L’automne approchant, Myriam et Hanno sont redescendus au sud, visitant les forêts suédoises et les pays baltes, avant d’emprunter le ferry et le train pour traverser l’Allemagne. «Nous avions prévu de passer par l’Ukraine, mais la guerre a changé nos plans.» Heureux de retrouver les montagnes et de grimper quelques cols, ils ont franchi les Alpes autrichiennes puis participé aux vendanges. «Nous ne connaissions pas du tout le travail de la vigne et le vin nature, c’était très enrichissant.» L’hiver, au moment de la récolte des olives en Grèce, le couple a séjourné chez plusieurs petits producteurs, avant de revenir au rythme des baignades et des visites touristiques par l’Italie, la Sardaigne et la Corse, rejoint ponctuellement par des amis. Le 26 mars dernier, ils retrouvaient leurs Franches-Montagnes bien aimées. Bilan: 13850 km, aucune chute et des milliers d’histoires à raconter. «On nous avait organisé un grand pique-nique dans un champ. C’étaient de très belles retrouvailles.»

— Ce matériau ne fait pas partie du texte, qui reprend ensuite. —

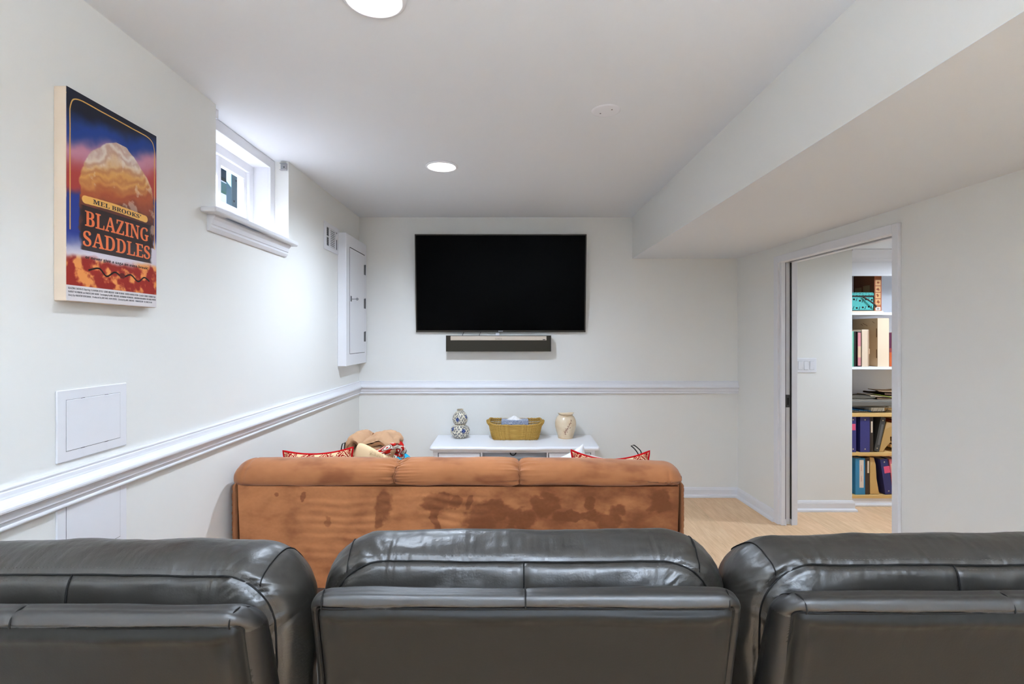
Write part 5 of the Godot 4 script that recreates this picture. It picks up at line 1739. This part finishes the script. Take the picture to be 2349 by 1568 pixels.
func top_shelf(y: float) -> void:
	# flat cream board under everything
	box_thing("flat_carton", "flat cream carton lying under the sewing basket on the top hall shelf", "carton", Vector3(0.26, 0.013, 0.30), P(2.91, y, 4.30), mat(c8(232, 214, 190), 0.8))
	# game box on end: brown broad side, orange spine with four pictures
	var g := thing("game_box", "brown and orange game box standing on end behind the sewing basket", "game box", P(3.017, y + 0.013, 4.31))
	part("box", MB.new().rbox(Vector3(0.060, 0.315, 0.255), 0.002, T(Vector3(0, 0.1575, 0))), mat(c8(120, 62, 26), 0.55), g)
	var im := Image.create(64, 320, false, Image.FORMAT_RGB8)
	im.fill(c8(176, 92, 40))
	for k in 4:
		im.fill_rect(Rect2i(10, 60 + k * 54, 44, 46), c8(238, 206, 158))
		im.fill_rect(Rect2i(12, 62 + k * 54, 40, 42), c8(226, 172, 108))
		for q in 4:
			dot(im, 32 + rng.randf_range(-9, 9), 82 + k * 54 + rng.randf_range(-8, 8), 7, c8(156, 76, 28))
	im.fill_rect(Rect2i(10, 288, 44, 28), c8(232, 222, 210))
	for k in 8:
		im.fill_rect(Rect2i(20 + k * 3, 294, 1 + k % 2, 16), c8(60, 50, 46))
	for k in 3:
		im.fill_rect(Rect2i(12, 274 + k * 4, 38, 1), c8(226, 180, 140))
	part("printed_spine", MB.new().rbox(Vector3(0.058, 0.312, 0.001), 0.0004, T(Vector3(0, 0.1575, 0.1278))), textured(im, 0.5), g)
	for q in [[0.035, 0.17], [-0.065, 0.16]]:
		part("printed_panel", MB.new().rbox(Vector3(0.001, 0.095, 0.082), 0.0004, T(Vector3(-0.0302, q[1], q[0]))), mat(c8(150, 112, 74), 0.6), g)
	# sewing basket
	var s := thing("sewing_basket", "turquoise fabric sewing basket with black trim and handle on the top hall shelf", "sewing basket", P(2.855, y + 0.013, 4.245))
	var fi := Image.create(160, 96, false, Image.FORMAT_RGB8)
	for yy in 96:
		for xx in 160:
			fi.set_pixel(xx, yy, c8(74, 178, 172) if (xx / 5 + yy / 5) % 2 == 0 else c8(120, 204, 196))
	for k in 9:
		var p := Vector2(12 + (k % 5) * 34 + (k / 5) * 16, 24 + (k / 5) * 46 + rng.randf_range(-6, 6))
		dot(fi, p.x, p.y, 6.0, c8(46, 34, 28))
		stroke(fi, PackedVector2Array([p + Vector2(12, 10), p + Vector2(18, -8)]), 1.6, 1.2, c8(40, 34, 30))
	var fm := textured(fi, 0.85, 0.2)
	part("basket_body", MB.new().rbox(Vector3(0.230, 0.118, 0.165), 0.012, T(Vector3(0, 0.059, 0)), 3), fm, s)
	part("lid", MB.new().rbox(Vector3(0.236, 0.032, 0.170), 0.012, T(Vector3(0, 0.136, 0)), 3), fm, s)
	part("lid_trim", MB.new().rbox(Vector3(0.238, 0.012, 0.172), 0.005, T(Vector3(0, 0.120, 0))), mat(c8(52, 44, 36), 0.8), s)
	part("base_trim", MB.new().rbox(Vector3(0.234, 0.008, 0.168), 0.004, T(Vector3(0, 0.004, 0))), mat(c8(52, 44, 36), 0.8), s)
	part("handle", MB.new().tube(path3(PackedVector3Array([Vector3(0.016, 0.112, 0.092), Vector3(0.030, 0.104, 0.100), Vector3(0.075, 0.070, 0.112), Vector3(0.108, 0.040, 0.112), Vector3(0.112, 0.030, 0.104)]), 8), 0.0062, 10), mat(c8(60, 46, 36), 0.5), s)
	# tall tin behind it, a slim green book at the right
	var t := thing("tall_tin", "tall grey tin with red and blue stripe behind the sewing basket", "tin", P(2.887, y + 0.013, 4.385))
	part("tin_body", MB.new().rbox(Vector3(0.085, 0.312, 0.06), 0.008, T(Vector3(0, 0.156, 0)), 3), mat(c8(138, 132, 128), 0.35, 0.5, 0.4), t)
	part("red_stripe", MB.new().rbox(Vector3(0.010, 0.308, 0.001), 0.0004, T(Vector3(0.030, 0.156, 0.0302))), mat(c8(206, 88, 58), 0.5), t)
	part("blue_stripe", MB.new().rbox(Vector3(0.006, 0.308, 0.001), 0.0004, T(Vector3(0.022, 0.156, 0.0302))), mat(c8(60, 96, 150), 0.5), t)
	for k in 3:
		part("band", MB.new().rbox(Vector3(0.040, 0.004, 0.001), 0.0004, T(Vector3(-0.010, 0.155 + 0.022 * k, 0.0303))), mat(c8(226, 206, 168), 0.5), t)
	book("slim_book", "slim dark green book leaning behind the game box on the top hall shelf", 3.058, y, 4.25, 0.010, 0.085, 0.2, c8(70, 104, 82), 0.0)


func book(called: String, label: String, x: float, y: float, d: float, w: float, h: float, dp: float, col: Color, lean: float, bands := [], group := "", cat := "book") -> Node3D:   # (x, y, d) is the foot of the spine
	var o := thing(called, label, cat, P(x, y, d), 0.0, group)
	var xf := T(Vector3.ZERO, Vector3(0, 0, lean))
	part("cover", MB.new().rbox(Vector3(w, h, dp), minf(0.003, w * 0.3), xf * T(Vector3(0, h / 2, -dp / 2))), mat(col, 0.5, 0.4), o)
	part("pages", MB.new().rbox(Vector3(maxf(0.002, w - 0.004), 0.002, dp - 0.01), 0.0005, xf * T(Vector3(0, h + 0.0003, -dp / 2))), M.paper, o)
	var z := 0.0002
	for b in bands:   # [height fraction, size fraction, colour, width fraction]
		z += 0.0004
		part("spine_band", MB.new().rbox(Vector3(w * float(b[3]), h * float(b[1]), 0.0010), 0.0004, xf * T(Vector3(0, h * float(b[0]), z))), mat(b[2], 0.55), o)
	return o


func second_shelf(y: float) -> void:
	book("green_book", "tall green book at the left end of the second hall shelf", 2.789, y, 4.155, 0.026, 0.288, 0.22, c8(92, 168, 138), 0.0, [[0.5, 0.98, c8(132, 190, 160), 0.3]])
	book("black_book", "thin black book between the green and the pink spines on the second hall shelf", 2.813, y, 4.158, 0.017, 0.287, 0.22, c8(44, 38, 34), 0.0)
	book("pink_book", "black book with a pink and buff spine on the second hall shelf", 2.843, y, 4.152, 0.033, 0.287, 0.22, c8(50, 34, 32), 0.0, [[0.5, 0.94, c8(214, 138, 140), 0.72], [0.42, 0.32, c8(222, 184, 150), 0.74]])
	var f := book("cream_folder", "thick cream box folder beside the pink spine on the second hall shelf", 2.892, y, 4.150, 0.058, 0.300, 0.23, c8(226, 202, 174), 0.0, [], "", "folder")
	part("flap_edge", MB.new().rbox(Vector3(0.005, 0.296, 0.002), 0.0008, T(Vector3(0.022, 0.15, 0.0005))), mat(c8(176, 140, 108), 0.7), f)
	part("clasp", MB.new().rbox(Vector3(0.010, 0.042, 0.006), 0.002, T(Vector3(0.030, 0.125, -0.002))), mat(c8(206, 172, 138), 0.6), f)
	var c := thing("cardboard_box", "large tan cardboard box standing on the second hall shelf", "cardboard box", P(3.040, y, 4.305))
	part("carton", MB.new().rbox(Vector3(0.094, 0.395, 0.30), 0.003, T(Vector3(0, 0.1975, 0))), mat(c8(206, 176, 138), 0.85, 0.25), c)
	part("front_flap", MB.new().rbox(Vector3(0.093, 0.394, 0.002), 0.0008, T(Vector3(0.0005, 0.1975, 0.1503))), mat(c8(232, 208, 178), 0.85, 0.25), c)
	for q in [0.275, 0.105]:
		part("tab_slot", MB.new().rbox(Vector3(0.002, 0.072, 0.010), 0.0006, T(Vector3(-0.0465, q, 0.141))), mat(c8(120, 84, 48), 0.9), c)
	for q in [[0.340, 0.02], [0.352, -0.01], [0.345, -0.035], [0.362, 0.105]]:
		part("scribble", MB.new().rbox(Vector3(0.0008, 0.004, 0.030), 0.0003, T(Vector3(-0.0472, q[0], q[1]), Vector3(0.5, 0, 0))), mat(c8(128, 96, 64), 0.9), c)
	book("purple_book", "purple to orange book right of the cardboard box on the second hall shelf", 3.102, y, 4.158, 0.020, 0.278, 0.2, c8(96, 40, 66), 0.0, [[0.22, 0.42, c8(206, 96, 44), 0.94], [0.48, 0.12, c8(150, 60, 56), 0.94]])
	book("photo_book", "book with a warm photograph on its spine at the right of the second hall shelf", 3.133, y, 4.150, 0.036, 0.280, 0.2, c8(222, 180, 128), 0.0, [[0.20, 0.38, c8(230, 140, 66), 0.96], [0.50, 0.22, c8(190, 128, 104), 0.96], [0.58, 0.26, c8(80, 64, 96), 0.4]])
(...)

De retour chez eux, la période d’acclimatation a été de courte durée. «Les animaux étaient encore à l’étable, mais il fallait déjà faire les clôtures et le fumier», décrivent les amoureux, qui se sont rapidement remis au travail, le printemps étant une période chargée. Au point de rêver déjà à leur prochaine escapade? «Pas du tout. Pour nous, voyager n’était pas une fuite, mais une parenthèse. Notre projet de vie ici nous tient à cœur», assurent-ils d’une même voix en rangeant précieusement les photos dans une boîte. Et de conclure: «Dans la société, il y a une pression à faire un maximum de loisirs, ce qui cause un stress supplémentaire aux agriculteurs qui ne peuvent pas se le permettre. Apprécier son quotidien, c’est ce qu’il y a de plus précieux.»